1. An intercooler for an automobile, comprising:

an intercooler body having an inlet manifold on one end and an outlet manifold on the other end;

a decorative top plate on the top of the intercooler attached to the manifolds, the decorative top plate having two holes in it which are both keyed to resist rotation of an insert;

a hollow bolt having a stepped formation under the bolt head such that the stepped formation is able to key in the hole cut in the plate, the bolt is inserted through the top of the plate and secured by a nut secured underneath it so that the head of the bolt lies flush against the plate and the stepped formation keys against the hole to prevent rotation; and

wherein the bolt is hollow having a threaded passage passing through it to receive another bolt to secure the intercooler to a bracket in the automobile.

2. The intercooler according to claim 1, wherein the holes and the stepped formations match each other.

3. The intercooler according to claim 1, wherein the holes in the decorative top plate and the stepped formations under each bolt have a hexagonal or square shape.

4. The intercooler according to claim 1, wherein the height of the stepped formation may be equal to, or less than, the thickness of the plate.

5. The intercooler according to claim 1, further comprising a second decorative plate welded along the underside of the intercooler.

6. The intercooler according to claim 1, wherein the decorative top plate and hollow bolt are machined or molded from stainless steel.

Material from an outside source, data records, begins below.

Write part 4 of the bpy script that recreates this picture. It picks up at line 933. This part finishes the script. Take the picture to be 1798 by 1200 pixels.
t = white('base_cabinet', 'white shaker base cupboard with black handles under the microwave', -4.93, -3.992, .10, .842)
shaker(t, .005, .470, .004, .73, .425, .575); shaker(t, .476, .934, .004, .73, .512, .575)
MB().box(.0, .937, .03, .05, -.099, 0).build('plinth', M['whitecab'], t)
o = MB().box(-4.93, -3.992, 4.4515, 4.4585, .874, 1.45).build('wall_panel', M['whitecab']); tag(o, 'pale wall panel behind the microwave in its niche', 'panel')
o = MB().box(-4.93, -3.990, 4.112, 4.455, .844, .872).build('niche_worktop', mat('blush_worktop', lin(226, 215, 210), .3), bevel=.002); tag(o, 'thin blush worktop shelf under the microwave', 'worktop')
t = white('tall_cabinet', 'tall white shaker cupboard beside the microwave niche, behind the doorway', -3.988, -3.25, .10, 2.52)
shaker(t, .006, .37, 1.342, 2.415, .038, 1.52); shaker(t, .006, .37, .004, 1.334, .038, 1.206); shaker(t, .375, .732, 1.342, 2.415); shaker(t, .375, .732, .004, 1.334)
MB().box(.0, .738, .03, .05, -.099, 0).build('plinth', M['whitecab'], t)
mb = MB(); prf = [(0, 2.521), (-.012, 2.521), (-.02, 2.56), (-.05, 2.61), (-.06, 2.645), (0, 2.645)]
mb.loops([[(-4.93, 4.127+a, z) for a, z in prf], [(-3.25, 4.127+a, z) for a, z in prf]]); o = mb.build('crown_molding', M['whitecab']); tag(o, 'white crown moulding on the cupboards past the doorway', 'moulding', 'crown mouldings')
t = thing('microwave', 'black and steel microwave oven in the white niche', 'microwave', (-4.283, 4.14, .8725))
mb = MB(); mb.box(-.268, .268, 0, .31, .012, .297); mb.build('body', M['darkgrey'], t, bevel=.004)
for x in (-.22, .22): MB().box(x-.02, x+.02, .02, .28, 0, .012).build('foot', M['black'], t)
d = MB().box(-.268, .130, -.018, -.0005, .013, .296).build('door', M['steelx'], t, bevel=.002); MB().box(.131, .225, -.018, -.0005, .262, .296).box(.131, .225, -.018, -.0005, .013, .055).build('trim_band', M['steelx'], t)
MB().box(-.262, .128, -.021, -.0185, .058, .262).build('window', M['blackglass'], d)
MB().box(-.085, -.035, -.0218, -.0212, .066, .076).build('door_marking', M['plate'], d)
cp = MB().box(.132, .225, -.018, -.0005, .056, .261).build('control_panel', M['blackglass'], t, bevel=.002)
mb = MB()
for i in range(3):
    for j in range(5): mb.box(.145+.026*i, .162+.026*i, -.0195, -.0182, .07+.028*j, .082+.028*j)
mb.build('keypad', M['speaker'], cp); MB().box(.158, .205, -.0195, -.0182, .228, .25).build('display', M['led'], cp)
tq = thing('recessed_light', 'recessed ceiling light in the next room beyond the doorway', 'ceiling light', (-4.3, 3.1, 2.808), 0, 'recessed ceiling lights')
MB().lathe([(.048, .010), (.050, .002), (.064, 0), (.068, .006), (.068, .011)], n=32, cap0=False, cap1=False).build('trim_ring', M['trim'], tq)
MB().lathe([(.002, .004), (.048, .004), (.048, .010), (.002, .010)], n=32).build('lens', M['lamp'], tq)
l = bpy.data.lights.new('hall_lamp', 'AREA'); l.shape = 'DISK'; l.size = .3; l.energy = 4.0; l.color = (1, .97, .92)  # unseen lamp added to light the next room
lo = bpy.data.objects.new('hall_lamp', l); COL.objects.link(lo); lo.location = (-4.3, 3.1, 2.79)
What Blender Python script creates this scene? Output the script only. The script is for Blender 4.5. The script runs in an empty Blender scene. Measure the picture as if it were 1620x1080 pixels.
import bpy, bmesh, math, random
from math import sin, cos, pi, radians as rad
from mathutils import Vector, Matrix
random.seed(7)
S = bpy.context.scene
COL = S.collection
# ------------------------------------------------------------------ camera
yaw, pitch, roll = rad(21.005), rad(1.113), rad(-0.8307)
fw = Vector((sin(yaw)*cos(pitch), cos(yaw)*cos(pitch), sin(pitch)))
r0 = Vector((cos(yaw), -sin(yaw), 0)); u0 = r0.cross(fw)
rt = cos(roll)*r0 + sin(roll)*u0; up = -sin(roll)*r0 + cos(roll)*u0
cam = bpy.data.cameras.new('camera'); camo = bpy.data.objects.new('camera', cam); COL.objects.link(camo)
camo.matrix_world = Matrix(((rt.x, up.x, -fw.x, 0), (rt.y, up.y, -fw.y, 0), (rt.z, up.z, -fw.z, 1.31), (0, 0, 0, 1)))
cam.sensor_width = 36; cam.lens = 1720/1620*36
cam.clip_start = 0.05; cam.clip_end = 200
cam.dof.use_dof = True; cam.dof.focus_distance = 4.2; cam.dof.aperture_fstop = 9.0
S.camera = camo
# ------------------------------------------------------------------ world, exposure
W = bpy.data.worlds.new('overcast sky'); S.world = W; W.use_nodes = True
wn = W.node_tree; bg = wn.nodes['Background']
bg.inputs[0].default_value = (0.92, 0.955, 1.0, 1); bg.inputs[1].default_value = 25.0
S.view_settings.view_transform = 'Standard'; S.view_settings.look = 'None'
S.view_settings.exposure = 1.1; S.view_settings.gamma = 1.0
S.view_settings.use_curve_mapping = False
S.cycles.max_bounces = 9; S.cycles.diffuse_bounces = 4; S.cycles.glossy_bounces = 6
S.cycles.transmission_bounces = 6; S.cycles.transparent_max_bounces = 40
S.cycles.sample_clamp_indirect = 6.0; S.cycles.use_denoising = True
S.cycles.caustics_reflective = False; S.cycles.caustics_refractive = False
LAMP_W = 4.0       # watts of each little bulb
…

7. The intercooler according to claim 1, further comprising at least one channel with substantially straight fins, wherein the air flow through the at least one channel is faster than other areas of the intercooler body.

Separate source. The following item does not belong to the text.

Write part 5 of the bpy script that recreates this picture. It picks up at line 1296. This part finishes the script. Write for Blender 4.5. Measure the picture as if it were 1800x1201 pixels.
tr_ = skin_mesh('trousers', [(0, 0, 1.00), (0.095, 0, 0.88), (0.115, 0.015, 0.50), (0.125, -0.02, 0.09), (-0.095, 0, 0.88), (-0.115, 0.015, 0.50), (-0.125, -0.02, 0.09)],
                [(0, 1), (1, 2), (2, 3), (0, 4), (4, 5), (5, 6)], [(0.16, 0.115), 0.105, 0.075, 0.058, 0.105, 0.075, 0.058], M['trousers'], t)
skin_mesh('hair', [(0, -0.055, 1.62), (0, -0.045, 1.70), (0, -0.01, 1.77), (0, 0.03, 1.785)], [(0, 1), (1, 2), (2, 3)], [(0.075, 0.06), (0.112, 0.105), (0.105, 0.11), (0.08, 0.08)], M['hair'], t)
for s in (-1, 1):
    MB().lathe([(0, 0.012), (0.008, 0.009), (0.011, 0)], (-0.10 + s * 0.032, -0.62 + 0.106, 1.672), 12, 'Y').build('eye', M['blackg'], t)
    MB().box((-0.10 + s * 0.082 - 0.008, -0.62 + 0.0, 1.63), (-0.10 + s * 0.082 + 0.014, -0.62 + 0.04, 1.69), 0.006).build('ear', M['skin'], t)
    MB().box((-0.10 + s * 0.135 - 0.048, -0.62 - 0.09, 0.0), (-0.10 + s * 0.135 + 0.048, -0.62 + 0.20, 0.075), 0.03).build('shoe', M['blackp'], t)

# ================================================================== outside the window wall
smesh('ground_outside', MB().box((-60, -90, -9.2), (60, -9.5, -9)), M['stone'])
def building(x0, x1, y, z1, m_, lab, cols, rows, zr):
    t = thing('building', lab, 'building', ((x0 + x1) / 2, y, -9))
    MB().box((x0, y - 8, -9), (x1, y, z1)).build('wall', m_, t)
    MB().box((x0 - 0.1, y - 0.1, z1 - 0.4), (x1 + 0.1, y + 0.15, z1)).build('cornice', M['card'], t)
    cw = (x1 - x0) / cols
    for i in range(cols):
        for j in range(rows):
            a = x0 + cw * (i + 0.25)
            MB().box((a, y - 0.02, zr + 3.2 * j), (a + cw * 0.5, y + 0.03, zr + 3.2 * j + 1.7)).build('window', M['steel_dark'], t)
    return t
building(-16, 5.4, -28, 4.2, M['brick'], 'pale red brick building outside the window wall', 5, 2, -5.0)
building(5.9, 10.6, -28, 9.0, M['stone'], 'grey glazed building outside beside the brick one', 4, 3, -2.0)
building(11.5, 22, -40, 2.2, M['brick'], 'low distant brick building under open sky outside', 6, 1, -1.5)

8. The intercooler according to claim 7, wherein the at least one channel is located at the top of the intercooler adjacent to the top plate, to force more air from the intercooler body to exit through the outlet manifold.

9. The intercooler according to claim 1, wherein the ends of the intercooler having the inlet and outlet manifolds are rounded, to reduce the drop in pressure within the intercooler.